As I read through, I realized I had already done/currently do most of the things he suggests. I was curious to know how "happy" I should already be, so I went through and cataloged the year--his mindful actions, my interpretation of them, and whether I did/do/want to try them. Here's January:

  1. Say hello to everyone you see. Does eye contact/smiling count? That's the bare minimum I do, in a walking past each other on the sidewalk situation at least. Inside buildings I'm more likely to say something. I wonder what that says about me.
  2. Start a piggy bank. Yes. It's a bowl, not a piggy. I have an actual piggy bank somewhere though (mental note to look for it next time I'm in Wisconsin).
  3. File all your papers/documents. I'm decent at this. I love organizing paperwork when I have the time.
  4. Go through old magazines and cut out words/pictures that mean something to you. Make a collage. HELLO TO MY LIFE. I do this in my sleep. I have a file folder bulging with magazine cut outs that eventually get Mod-Podged onto any unclaimed surface--notebook covers, frames, boxes, cork boards. Ask Mom about how protective she's had to be over her magazines if you don't believe me.
  5. Recycle any papers/old magazines you don't file or use. Donzo.
  6. Exercise daily. LOL.
  7. Decide to have a prosperous year. Ok. (This was one of the actions where my re-action was, "Okay dude, you're obviously stretching," but he does have to come up with stuff for 365 days.)
  8. Phone old friends. Not a big phone person. I wrote letters to people and reconnected other ways.
  9. Make appointments for all the little things you put off. Not due for any appointments right now (and I don't have a car to change oil, etc), but I crossed off a lot of big to-do items this month, like Get a New Computer and Home Improvement.
  10. Ask someone for help. The "help" I ask for most is rides to places or use of a car to haul things.
  11. Volunteer. I did for a year! But I do feel out of practice. No worries, there is always a Mercy event on the horizon.

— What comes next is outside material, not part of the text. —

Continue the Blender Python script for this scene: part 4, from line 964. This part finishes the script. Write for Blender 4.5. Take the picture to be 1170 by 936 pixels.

  12. Do something completely out of character for you. Right at the start of this year Britney was convinced that I was acting super weird, but by weird she meant more normal than usual. Apparently I was a certain character during our Mercy year, and for a bit I fell off...she thinks 2013 is my year to get my groove back.
  13. Think about someone you admire. I currently admire funny women, especially funny women writers and writers/actors. We live in a great time for funny women.
  14. Read an old (dated) newspaper/magazine. I do this when I'm making my collages. Fashion and makeup date quickly. Love/life advice, not as much. Recipes are ageless.
  15. Examine a prejudice you have. Note: Epstein doesn't say to end the prejudice, just to examine it. His example was, "Maybe you don't like lawyers. Hang out with one once and see what they are really like." I don't know that I have any tried and true prejudices. I may subscribe to certain stereotypes, which lead to pre-judging, but the judgments aren't necessarily negative or permanent.
  16. Be silent for a day. On a week day, If I don't go grocery shopping and M has basketball after school, I can literally go until 5:15 pm before seeing another person (roommates included), much less saying anything.
  17. Send someone flowers. I had no occasion to send flowers this month, even if Epstein is suggesting I do it just because. I bought several houseplants and a peace lily for our apartment.
  18. Start a journal. Child's play.
  19. Spend the day with a child. Literally child's play. Just kidding, I don't know any "children," only teenagers. I frequently befriend children in line at the grocery store/library.
  20. Take a long, slow, hot bubble bath. Did this one several times! I added candles, music, and sometimes wine (in a plastic cup, learned that the hard way).
  21. Look at your budget and buy something high quality. Considering I started budgeting all of four months ago (prior to that my financial philosophy went something like "I probably can't afford that."), I think I should get a handle on what budgeting actually is before I make "high quality" purchases. I'm a secondhand consumer at heart.
  22. Listen carefully to those around you. I do this, but it's always something I want to work on. More so being totally present to those around me, and hoping that careful listening follows. This means putting down the cell phone, iPod, book, etc and engaging.
  23. Go through an entire day without seeing/reading/hearing the news. Easy. 
  24. Dine by candlelight. I do this nightly in the winter. We depend on our candles for the heat and light they provide. The smells too.
  25. Plan your birthday celebration. Eight months in advance? Epstein, I don't even know how old I'm turning this year, I'm not about to plan a celebration.
  26. Join a support group. I don't know what group I'd join, or how they would provide me with more support than a bowl of ice cream and trashy TV.
  27. Enjoy the Super Bowl. It hasn't aired yet, but I just finalized plans for watching. The draw for me is Beyonce and the commercials. Go Niners, I guess.
  28. Take public transportation. I have and I will again. Not quite sure how CTA can make my life happier, other than helping me not take speedy transportation for granted. 
  29. Play hooky from work. On MLK, Jr. Day my boss gave me the option to stay home or come in. I stayed home and lived it up, pajama style. Best decision that week.
  30. Give up something you know isn't good for you. Remember, these are daily suggestions. Epstein really wants his reader to immerse him or her self in the action of the day and not worry about continuing it indefinitely. So for one day, no nose-picking.
  31. Keep a success log. I'm counting this as my success log, along with my paper-and-pen journal, where you can bet I write down any wins I gather throughout the day.
By my count, I attempted, began, or completed most of these. The important part (I think) is the mindfulness aspect, so even for things I couldn't or didn't do, thoughtful meditation about the action/why I didn't do it played a part. If this sounds like I'm making excuses for not following the suggestions to the letter, I am. It's only January, I have eleven more months of these.

Happy Level: I feel content. On a scale of 1-10, my happiness this month was a consistent 6.5/7. Points lost for rain, snow, and cold.